We went from Ljubljana to Venice, spent 4 days in Venice then went Venice to Sorrento, spent a week in Sorrento, then 4 days in Naples, then a week in Rome, then 4 days in Genoa on the way to France.

I get trying to see places but you also have to fully embrace the places you do go. Rome May he my favourite city in all of Europe and 4 days barely scratches the surface

Posted by
4 posts

Europe just seems overwhelming.
Flying into Milan so just staying overnight and will be spending more time everywhere else.
This is our first trip so it will more like a tasting menu and will be returning to Europe for more soon.
Just trying to see what experienced travelers to Europe has to share and apply it to my trip planning.

Thanks all!

Posted by
6222 posts

Don't feel overwhelmed! Once you get your feet wet it will all seem as simple as going to the local mall - really!

But, worth considering: the most constrained resource you have (if you're like almost all of us) is your time in Europe. You can always (usually) find a little more money, but nobody has invented a way to find more time. So just be smart about how you allocate your time - don't waste it.

If you have a flight into Milan (probably arriving in the morning), but you don't have a lot of things in Milan that interest you, don't waste that day by just landing, checking into a hotel, and waiting to spend the night -- there goes one of your prescious few days in Europe (and with nothing else planned, you'll probably go right to sleep, not a good thing).

What's your actual, next destination? Venice? Great. Then get off the plane in Milan (though it would be better to fly to Venice...), head for the train, and push on all the way to Venice (or your other real destination). Your goal for that arrival day should be to reach a destination where you really want to start your trip, and try hard to stay awake until after a (slightly early) dinner. Then hit the sack, sleep deeply, wake up the next day. THAT is the day your trip really begins.

Don't feel overwhelmed, anybody can do this. Really. You just need to ramp up on some skills and make smart choices about where you go and how you spend your time (choices that are right for you). You will do fine.

Posted by
14543 posts

Jojo, I think "Europe" is looking overwhelming to you because you're trying to bite off too much of it in too short a time. Yes, trimming the outliers will help, such as Santorini and Amafli Coast (March/April is not really beach season there, if that was the draw for you.). I also think that if you're trying to do it THIS March and April that you've got yourself under a pretty tight time constraint to research and get everything booked.

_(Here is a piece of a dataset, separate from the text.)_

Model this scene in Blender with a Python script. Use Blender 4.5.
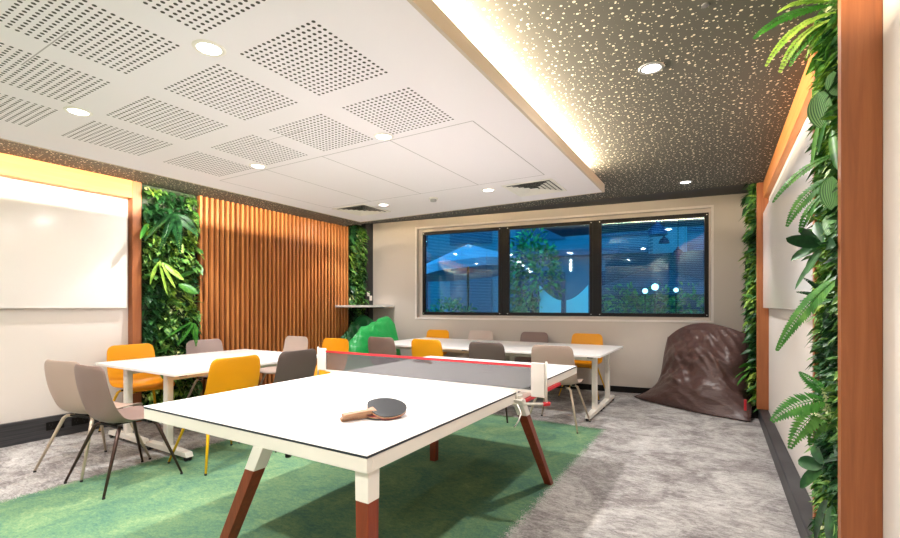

As well as the time it eats just to move from one place to another, it takes some time to get your bearings in new surroundings. I've found that some folks I know who crammed too short a stay in one place or another came away not liking them very much, probably because they spent their time just running from mobbed attraction to mobbed attraction. While I understand you want just a taste of Europe, you also don't want to be so exhausted and stressed about moving around that you don't enjoy it. The more people you are having to move around, the more stressful that can be. BTW, how many people ARE you having to move around? Size of the group is going to matter when it comes to accommodations.

BTW, you will likely encounter the Easter holiday in there somewhere.

Any recommendations on places to stay or areas to stay away from? We
want to stay safe of course. We are also traveling with teens and

All of the locations on your list are safe. You will be spending your time in the tourist centers, and the only crime you are likely to encounter would be a pickpocket, and they are easily deterred. All of the cities are well used to hosting American, English-speaking tourists.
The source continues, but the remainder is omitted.